By hints I asked him whether he did not propose going back, and having a coronation; since he might now consider his father dead and gone, he being very old and feeble at the last accounts. He answered no, not yet; and added that he was fearful Christianity, or rather Christians, had unfitted him for ascending the pure and undefiled throne of thirty pagan Kings before him. But by and by, he said, he would return, as soon as he felt himself baptized again. For the nonce, however, he proposed to sail about, and sow his wild oats in all four oceans. They had made a harpooneer of him, and that barbed iron was in lieu of a sceptre now.

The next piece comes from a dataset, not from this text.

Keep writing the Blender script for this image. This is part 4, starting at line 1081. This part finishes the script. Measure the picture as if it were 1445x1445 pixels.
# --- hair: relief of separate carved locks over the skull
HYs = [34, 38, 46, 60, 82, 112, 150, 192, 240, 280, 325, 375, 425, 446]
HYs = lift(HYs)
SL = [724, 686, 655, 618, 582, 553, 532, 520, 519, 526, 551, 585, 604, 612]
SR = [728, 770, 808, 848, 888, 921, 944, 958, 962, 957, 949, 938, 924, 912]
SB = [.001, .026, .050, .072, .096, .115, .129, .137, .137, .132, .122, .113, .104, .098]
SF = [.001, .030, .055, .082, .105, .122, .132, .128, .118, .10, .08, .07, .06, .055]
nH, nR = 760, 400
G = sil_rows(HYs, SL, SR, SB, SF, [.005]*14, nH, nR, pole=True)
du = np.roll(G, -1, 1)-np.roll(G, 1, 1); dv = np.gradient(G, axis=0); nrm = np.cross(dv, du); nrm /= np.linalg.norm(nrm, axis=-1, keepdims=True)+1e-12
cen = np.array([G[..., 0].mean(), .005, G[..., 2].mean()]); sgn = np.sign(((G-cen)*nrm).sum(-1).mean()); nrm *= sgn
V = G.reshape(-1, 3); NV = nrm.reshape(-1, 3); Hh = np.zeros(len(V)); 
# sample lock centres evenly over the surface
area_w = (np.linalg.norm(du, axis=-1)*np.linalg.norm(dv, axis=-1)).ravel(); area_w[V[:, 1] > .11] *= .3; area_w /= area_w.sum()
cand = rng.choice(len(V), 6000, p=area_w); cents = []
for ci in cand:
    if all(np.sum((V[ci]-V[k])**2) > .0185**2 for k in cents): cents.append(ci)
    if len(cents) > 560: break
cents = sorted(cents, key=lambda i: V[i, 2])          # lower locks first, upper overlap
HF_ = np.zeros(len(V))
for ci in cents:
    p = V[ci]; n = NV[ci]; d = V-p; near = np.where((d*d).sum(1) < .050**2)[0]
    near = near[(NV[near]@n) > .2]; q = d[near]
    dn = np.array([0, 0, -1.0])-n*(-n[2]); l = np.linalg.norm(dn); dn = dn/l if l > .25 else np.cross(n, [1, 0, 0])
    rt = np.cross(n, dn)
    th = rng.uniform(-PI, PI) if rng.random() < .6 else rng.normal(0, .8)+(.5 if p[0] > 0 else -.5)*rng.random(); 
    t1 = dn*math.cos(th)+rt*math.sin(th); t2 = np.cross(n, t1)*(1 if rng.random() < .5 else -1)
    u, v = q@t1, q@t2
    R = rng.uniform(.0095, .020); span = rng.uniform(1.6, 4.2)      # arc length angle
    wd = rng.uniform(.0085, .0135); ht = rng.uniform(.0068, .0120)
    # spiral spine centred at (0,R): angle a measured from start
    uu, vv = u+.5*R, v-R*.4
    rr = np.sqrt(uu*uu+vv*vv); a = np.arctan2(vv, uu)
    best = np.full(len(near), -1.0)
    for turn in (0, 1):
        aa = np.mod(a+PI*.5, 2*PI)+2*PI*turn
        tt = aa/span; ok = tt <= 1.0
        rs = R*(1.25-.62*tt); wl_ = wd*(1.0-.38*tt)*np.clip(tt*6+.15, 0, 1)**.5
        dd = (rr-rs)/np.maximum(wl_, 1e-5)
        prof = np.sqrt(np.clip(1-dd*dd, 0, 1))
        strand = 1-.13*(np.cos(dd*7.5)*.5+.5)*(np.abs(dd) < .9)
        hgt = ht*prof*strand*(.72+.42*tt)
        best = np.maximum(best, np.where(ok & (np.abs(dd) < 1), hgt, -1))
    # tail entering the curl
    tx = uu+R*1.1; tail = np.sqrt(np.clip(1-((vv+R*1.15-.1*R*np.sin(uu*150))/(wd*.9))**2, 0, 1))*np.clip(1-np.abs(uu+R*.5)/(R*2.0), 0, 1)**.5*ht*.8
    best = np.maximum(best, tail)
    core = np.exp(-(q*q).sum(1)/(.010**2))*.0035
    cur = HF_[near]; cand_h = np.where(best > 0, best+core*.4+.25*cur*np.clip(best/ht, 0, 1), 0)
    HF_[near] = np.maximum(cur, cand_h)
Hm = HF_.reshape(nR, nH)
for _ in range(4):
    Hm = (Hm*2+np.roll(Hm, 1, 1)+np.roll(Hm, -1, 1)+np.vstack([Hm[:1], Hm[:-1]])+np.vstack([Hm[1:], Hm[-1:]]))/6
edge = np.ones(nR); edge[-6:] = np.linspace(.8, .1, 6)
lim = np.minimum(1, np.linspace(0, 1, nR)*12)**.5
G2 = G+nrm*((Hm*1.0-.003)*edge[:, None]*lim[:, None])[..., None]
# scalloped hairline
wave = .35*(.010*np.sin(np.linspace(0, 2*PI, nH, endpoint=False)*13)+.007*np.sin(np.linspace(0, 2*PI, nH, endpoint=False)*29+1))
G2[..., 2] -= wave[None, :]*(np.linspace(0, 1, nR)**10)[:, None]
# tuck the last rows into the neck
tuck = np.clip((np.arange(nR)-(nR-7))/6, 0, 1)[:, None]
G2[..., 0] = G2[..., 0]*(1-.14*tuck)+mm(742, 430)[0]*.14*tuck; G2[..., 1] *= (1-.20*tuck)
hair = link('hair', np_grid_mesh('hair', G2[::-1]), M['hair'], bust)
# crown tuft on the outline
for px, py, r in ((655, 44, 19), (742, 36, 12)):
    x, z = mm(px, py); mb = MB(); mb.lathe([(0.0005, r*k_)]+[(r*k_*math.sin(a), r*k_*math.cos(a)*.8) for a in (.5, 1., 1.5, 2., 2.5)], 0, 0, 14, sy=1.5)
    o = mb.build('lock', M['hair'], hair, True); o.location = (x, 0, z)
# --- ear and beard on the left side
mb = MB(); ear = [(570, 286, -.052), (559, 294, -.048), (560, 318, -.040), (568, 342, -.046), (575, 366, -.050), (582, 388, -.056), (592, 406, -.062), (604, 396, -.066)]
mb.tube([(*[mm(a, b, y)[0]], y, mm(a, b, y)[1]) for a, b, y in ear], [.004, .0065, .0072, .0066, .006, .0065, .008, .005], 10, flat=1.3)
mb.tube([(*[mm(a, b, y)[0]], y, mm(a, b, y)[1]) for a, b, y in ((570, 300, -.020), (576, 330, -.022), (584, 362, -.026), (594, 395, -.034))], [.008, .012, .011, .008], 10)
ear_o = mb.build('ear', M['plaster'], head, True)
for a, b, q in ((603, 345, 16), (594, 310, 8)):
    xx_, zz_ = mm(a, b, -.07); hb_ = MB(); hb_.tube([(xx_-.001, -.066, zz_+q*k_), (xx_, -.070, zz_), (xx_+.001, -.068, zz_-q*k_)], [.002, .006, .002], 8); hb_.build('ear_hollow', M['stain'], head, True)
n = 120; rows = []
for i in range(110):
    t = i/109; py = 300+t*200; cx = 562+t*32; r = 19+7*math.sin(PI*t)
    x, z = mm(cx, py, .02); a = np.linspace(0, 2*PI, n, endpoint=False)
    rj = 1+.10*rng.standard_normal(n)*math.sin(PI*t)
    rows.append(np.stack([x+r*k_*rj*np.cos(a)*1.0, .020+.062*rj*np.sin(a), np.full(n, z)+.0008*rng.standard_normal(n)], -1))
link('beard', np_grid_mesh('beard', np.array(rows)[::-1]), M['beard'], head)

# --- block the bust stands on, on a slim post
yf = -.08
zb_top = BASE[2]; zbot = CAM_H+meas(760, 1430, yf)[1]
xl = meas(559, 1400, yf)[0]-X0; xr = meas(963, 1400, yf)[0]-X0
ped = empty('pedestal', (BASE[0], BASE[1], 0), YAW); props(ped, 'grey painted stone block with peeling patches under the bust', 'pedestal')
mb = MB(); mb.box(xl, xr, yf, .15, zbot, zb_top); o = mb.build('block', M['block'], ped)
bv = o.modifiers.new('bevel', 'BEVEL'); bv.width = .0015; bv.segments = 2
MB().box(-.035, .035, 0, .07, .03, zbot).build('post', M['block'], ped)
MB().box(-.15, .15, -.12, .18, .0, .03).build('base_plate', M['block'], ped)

I asked him what might be his immediate purpose, touching his future movements. He answered, to go to sea again, in his old vocation. Upon this, I told him that whaling was my own design, and informed him of my intention to sail out of Nantucket, as being the most promising port for an adventurous whaleman to embark from. He at once resolved to accompany me to that island, ship aboard the same vessel, get into the same watch, the same boat, the same mess with me, in short to share my every hap; with both my hands in his, boldly dip into the Potluck of both worlds. To all this I joyously assented; for besides the affection I now felt for Queequeg, he was an experienced harpooneer, and as such, could not fail to be of great usefulness to one, who, like me, was wholly ignorant of the mysteries of whaling, though well acquainted with the sea, as known to merchant seamen.

His story being ended with his pipe's last dying puff, Queequeg embraced me, pressed his forehead against mine, and blowing out the light, we rolled over from each other, this way and that, and very soon were sleeping.